Marsz opozycji na Islamabad

Aktualizacja:

Setki działaczy opozycji rozpoczęły we wtorek "długi marsz" z Lahore do Islamabadu w ramach protestu przeciwko prezydentowi Muszarrafowi. Byłoby ich więcej, ale policja prewencyjnie aresztowała w nocy kilka tysięcy opozycjonistów.

W tzw. "długim marszu" nie uczestniczy przewodnicząca opozycyjnej Pakistańskiej Partii Ludowej (PPP), była premier Benazir Bhutto, na którą władze w nocy nałożyły areszt domowy. Jej dom został jednocześnie odcięty od świata przez policyjne zasieki i patrolujących żołnierzy. Według agencji Reuters w ciągu ostatniej doby policja, chcąc zapobiec marszowi, zatrzymała w Lahorze około 1.500 osób.

Według opozycji w ramach protestu z miasta wyjechało około 200 pojazdów.
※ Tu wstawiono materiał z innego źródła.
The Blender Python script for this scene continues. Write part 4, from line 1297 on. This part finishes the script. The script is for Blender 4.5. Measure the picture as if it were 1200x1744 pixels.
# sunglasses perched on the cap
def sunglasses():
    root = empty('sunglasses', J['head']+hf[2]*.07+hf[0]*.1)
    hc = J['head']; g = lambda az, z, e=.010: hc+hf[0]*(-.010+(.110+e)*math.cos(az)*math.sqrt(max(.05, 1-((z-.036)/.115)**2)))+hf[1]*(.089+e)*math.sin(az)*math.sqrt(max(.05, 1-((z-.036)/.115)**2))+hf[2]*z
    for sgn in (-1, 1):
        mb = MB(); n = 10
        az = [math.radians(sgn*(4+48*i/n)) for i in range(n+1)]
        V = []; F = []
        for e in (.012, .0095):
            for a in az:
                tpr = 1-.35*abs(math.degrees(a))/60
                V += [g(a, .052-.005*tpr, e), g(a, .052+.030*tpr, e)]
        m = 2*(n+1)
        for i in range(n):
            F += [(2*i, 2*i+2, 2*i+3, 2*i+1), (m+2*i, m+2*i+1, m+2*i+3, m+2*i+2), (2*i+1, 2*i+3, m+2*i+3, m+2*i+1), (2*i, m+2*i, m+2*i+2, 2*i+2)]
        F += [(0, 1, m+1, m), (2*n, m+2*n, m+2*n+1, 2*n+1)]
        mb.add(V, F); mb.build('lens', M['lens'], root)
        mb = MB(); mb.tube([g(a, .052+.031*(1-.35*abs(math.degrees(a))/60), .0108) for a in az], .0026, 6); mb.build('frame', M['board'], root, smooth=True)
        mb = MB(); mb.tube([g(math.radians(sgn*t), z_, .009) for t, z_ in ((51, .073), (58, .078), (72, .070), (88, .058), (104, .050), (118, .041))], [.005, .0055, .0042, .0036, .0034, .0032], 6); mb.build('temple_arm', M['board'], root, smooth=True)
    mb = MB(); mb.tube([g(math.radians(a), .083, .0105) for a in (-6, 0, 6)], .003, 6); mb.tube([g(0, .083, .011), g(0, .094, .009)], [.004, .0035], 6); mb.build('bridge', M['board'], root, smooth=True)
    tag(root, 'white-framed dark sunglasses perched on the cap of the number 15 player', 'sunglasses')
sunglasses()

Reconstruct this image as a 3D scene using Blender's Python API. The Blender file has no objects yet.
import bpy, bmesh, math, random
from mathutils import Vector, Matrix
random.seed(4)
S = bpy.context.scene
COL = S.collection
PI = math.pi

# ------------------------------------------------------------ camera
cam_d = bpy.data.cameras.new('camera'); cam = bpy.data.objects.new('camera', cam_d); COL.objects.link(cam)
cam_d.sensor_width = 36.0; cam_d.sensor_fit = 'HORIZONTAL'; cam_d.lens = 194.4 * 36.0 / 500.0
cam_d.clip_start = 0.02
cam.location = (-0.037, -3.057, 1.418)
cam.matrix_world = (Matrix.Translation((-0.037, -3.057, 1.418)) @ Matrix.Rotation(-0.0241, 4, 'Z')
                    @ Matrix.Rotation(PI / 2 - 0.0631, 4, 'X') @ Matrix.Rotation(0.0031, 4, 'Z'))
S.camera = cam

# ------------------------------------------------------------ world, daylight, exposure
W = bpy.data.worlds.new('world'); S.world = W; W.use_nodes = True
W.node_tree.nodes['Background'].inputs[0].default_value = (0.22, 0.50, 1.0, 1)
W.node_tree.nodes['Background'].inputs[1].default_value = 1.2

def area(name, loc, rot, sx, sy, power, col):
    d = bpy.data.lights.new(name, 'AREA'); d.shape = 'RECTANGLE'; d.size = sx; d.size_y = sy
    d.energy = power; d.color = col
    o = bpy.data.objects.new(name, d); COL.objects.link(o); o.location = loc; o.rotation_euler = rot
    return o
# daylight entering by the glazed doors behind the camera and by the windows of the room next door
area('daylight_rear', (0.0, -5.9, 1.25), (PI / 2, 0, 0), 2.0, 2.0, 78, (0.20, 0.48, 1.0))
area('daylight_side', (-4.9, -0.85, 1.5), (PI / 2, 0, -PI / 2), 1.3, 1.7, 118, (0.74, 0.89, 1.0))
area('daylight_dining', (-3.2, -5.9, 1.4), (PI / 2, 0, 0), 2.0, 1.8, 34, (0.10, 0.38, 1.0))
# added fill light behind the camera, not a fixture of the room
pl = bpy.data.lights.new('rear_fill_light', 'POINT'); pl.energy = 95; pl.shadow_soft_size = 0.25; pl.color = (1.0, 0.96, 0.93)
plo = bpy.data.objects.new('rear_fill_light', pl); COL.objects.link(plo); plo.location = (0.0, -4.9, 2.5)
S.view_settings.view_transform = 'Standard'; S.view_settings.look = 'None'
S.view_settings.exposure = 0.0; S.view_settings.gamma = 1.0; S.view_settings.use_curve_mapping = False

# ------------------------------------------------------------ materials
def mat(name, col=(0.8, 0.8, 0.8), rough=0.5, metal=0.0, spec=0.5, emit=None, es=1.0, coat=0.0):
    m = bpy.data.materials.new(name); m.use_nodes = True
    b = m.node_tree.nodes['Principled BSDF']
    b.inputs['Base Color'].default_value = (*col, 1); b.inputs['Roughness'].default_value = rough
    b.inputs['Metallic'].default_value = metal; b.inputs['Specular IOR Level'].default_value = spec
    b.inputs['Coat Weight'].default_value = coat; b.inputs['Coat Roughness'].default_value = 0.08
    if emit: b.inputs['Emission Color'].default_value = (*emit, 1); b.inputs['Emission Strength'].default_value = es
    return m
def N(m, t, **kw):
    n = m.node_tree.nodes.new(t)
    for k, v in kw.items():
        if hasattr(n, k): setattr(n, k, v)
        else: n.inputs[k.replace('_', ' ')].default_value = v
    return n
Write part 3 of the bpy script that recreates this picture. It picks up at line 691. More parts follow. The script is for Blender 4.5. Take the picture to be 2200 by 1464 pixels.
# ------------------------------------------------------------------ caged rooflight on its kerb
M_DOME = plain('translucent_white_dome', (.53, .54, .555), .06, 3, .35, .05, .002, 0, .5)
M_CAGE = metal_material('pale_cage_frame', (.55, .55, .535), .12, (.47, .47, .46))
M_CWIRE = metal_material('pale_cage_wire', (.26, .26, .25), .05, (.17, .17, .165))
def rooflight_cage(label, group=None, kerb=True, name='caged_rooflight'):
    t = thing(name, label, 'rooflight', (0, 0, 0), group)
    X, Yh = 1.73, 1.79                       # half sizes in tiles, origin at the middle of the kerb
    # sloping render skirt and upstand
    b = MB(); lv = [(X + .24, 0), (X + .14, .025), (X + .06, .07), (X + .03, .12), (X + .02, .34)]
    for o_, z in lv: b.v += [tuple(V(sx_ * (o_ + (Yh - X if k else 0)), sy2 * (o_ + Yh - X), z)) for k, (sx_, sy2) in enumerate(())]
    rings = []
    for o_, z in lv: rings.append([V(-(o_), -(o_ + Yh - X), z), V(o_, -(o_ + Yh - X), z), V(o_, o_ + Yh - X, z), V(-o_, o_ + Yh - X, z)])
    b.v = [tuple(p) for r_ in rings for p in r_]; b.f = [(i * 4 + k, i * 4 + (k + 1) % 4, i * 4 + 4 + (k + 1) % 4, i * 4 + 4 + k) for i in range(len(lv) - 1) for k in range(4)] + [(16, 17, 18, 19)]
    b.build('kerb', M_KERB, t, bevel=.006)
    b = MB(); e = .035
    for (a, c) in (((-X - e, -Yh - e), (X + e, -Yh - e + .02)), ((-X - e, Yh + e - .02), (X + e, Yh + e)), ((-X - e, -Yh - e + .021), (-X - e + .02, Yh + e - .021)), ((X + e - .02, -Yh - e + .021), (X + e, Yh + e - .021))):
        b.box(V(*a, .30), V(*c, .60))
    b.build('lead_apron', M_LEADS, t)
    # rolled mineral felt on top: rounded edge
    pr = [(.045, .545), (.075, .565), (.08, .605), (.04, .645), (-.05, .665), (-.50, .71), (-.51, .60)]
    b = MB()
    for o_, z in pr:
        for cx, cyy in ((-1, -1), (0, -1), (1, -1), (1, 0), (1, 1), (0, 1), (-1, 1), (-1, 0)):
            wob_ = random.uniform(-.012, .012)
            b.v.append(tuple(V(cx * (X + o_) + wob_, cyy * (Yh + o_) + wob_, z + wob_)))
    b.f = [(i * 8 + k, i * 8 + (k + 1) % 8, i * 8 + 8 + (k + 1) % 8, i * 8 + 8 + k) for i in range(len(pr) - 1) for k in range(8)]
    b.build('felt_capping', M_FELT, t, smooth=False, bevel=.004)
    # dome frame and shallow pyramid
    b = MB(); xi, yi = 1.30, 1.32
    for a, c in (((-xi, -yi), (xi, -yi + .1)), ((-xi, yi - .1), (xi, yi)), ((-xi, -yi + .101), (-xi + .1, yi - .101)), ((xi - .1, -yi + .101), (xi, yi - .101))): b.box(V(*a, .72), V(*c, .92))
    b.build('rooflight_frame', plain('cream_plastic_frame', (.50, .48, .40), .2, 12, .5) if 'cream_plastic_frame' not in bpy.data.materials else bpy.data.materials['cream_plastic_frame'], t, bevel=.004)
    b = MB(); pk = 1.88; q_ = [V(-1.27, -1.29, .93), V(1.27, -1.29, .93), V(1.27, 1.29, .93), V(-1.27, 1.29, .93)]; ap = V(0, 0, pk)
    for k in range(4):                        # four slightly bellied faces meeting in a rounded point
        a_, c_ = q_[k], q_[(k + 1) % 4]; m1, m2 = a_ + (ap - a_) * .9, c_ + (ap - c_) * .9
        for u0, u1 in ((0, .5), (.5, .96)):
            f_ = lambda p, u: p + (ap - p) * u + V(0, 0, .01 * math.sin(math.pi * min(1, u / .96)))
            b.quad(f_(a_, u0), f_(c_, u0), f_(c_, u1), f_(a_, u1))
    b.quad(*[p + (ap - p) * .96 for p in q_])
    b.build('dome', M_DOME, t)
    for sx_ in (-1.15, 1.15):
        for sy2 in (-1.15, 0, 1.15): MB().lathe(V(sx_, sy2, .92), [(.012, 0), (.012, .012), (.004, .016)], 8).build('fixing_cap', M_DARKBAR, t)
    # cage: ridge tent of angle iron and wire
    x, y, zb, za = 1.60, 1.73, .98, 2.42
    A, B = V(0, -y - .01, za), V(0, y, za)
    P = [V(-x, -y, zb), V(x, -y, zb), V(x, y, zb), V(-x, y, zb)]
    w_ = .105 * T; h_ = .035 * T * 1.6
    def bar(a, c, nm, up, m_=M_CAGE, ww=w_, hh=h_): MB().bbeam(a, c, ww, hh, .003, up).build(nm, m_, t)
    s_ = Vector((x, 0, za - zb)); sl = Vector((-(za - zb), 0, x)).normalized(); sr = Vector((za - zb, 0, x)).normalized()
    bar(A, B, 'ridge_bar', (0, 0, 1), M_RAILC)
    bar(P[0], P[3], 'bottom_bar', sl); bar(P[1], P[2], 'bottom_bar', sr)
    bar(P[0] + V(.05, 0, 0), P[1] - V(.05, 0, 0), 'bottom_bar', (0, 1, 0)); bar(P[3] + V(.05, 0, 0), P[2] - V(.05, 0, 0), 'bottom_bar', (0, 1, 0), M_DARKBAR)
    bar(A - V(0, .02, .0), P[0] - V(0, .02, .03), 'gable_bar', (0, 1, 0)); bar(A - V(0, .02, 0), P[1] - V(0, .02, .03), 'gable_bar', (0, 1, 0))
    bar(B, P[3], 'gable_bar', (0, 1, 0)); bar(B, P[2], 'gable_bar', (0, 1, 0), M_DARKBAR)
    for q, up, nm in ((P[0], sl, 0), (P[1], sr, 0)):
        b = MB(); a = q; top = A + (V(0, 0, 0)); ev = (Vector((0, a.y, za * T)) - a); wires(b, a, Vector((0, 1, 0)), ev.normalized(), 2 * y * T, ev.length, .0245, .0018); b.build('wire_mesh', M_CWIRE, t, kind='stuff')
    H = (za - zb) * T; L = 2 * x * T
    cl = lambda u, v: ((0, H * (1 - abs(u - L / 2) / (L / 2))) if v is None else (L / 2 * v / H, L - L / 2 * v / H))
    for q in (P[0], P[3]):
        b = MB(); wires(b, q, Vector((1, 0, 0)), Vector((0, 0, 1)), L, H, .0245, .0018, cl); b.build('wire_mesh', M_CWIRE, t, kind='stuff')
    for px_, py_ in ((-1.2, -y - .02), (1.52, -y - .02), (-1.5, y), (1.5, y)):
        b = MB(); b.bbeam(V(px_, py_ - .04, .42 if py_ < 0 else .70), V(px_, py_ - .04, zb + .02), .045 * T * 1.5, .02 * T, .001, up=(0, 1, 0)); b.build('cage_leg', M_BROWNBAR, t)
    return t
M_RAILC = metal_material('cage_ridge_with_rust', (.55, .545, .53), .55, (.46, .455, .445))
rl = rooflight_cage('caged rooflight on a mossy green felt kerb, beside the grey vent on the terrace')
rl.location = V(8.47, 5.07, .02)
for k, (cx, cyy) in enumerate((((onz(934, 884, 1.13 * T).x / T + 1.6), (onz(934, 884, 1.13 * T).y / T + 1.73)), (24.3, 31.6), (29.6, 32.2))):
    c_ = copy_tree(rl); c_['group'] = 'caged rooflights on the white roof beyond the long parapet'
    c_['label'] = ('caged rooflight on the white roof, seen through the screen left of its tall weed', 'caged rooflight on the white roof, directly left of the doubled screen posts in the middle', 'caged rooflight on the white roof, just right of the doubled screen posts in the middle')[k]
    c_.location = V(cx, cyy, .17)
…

Władze uznały przejazd kolumny za nielegalny i wzdłuż szosy z Lahore do stolicy - ok. 300 km - rozmieściły tysiące policjantów i żołnierzy.

Na czele karawany pojazdów w miejscu pani Bhutto stanął inny z czołowych działaczy PPP - Shah Mahmood Qureshi.

- Jeśli mnie aresztują, jeszcze inny lider PPP stanie na czele tego marszu na rzecz demokracji - oświadczył Qureshi w telewizji informacyjnej "Dawn". Jak dodał, służby porządkowe w kilku punktach kontrolnych zatrzymywały kolumnę, zabierały kilku działaczy, lecz później pozwalały na przejazd.

Podróż opozycjonistów do Islamabadu potrwa około trzech dni. PPP spodziewa się, że na trasie do marszu dołączy większa liczba zwolenników opozycji.

Świat obserwuje z niepokojem

W amerykańskiej administracji i mediach narastają obawy, czy w rezultacie politycznych niepokojów broń atomowa, w jakiej posiadaniu jest Pakistan, nie wpadnie w ręce islamskich ekstremistów.

Amerykanów najbardziej niepokoi to, że nie wiedzą, gdzie dokładnie broń jest przechowywana i w jakich warunkach. Rząd w Islamabadzie odmówił amerykańskim ekspertom dostępu do bunkrów, gdzie znajduje się około 50 bomb nuklearnych.

W odpowiedzi na owe amerykańskie obawy prezydent Muszarraf zapewnił, że pakistański arsenał atomowy "jest pod całkowitą kontrolą".

Brytyjczycy na ostro

Szef brytyjskiej dyplomacji David Milliband oświadczył we wtorek, że prezydent Pakistanu Pervez Muszarraf musi w ciągu 10 dni odwołać stan wyjątkowy.

Minister zapytany przez dziennikarzy, czy Wielka Brytania popiera poniedziałkowe wezwanie Wspólnoty Narodów, zrzeszającej 53 państwa, głównie kolonie dawnego Imperium Brytyjskiego, do zniesienia stanu wojennego w Pakistanie pod groźbą zawieszenia członkostwa, odpowiedział: "Bezwzględnie".

Ministrowie wspólnoty mają spotkać się 22 listopada, aby przedyskutować obecny status Pakistanu w grupie tych państw.

- Dlatego właśnie 10 dni jest tak istotne - podkreślił Milliband w rozmowie z rozgłośnią BBC.

Prócz zniesienia stanu wyjątkowego, Commonwealth w poniedziałek zażądał przywrócenia konstytucji, ustąpienia Muszarrafa z funkcji szefa sztabu wojskowego, uwolnienia więźniów politycznych, zniesienia restrykcji nałożonych na media i przeprowadzenia wolnych i sprawiedliwych wyborów.

W reakcji przedstawicielstwo Pakistanu we Wspólnocie Narodów oznajmiło, że w swoich decyzjach Pakistan nie będzie kierował się terminami narzuconymi z zewnątrz. Podejmie je natomiast - głosił wydany komunikat - "w zgodzie z interesem narodowym".

Członkostwo Pakistanu we Wspólnocie Narodów zostało zawieszone w 1999 r., gdy Muszarraf doszedł do władzy w wyniku bezkrwawego zamachu stanu. W 2004 r. kraj ponownie został pełnoprawnym członkiem Commonwealthu.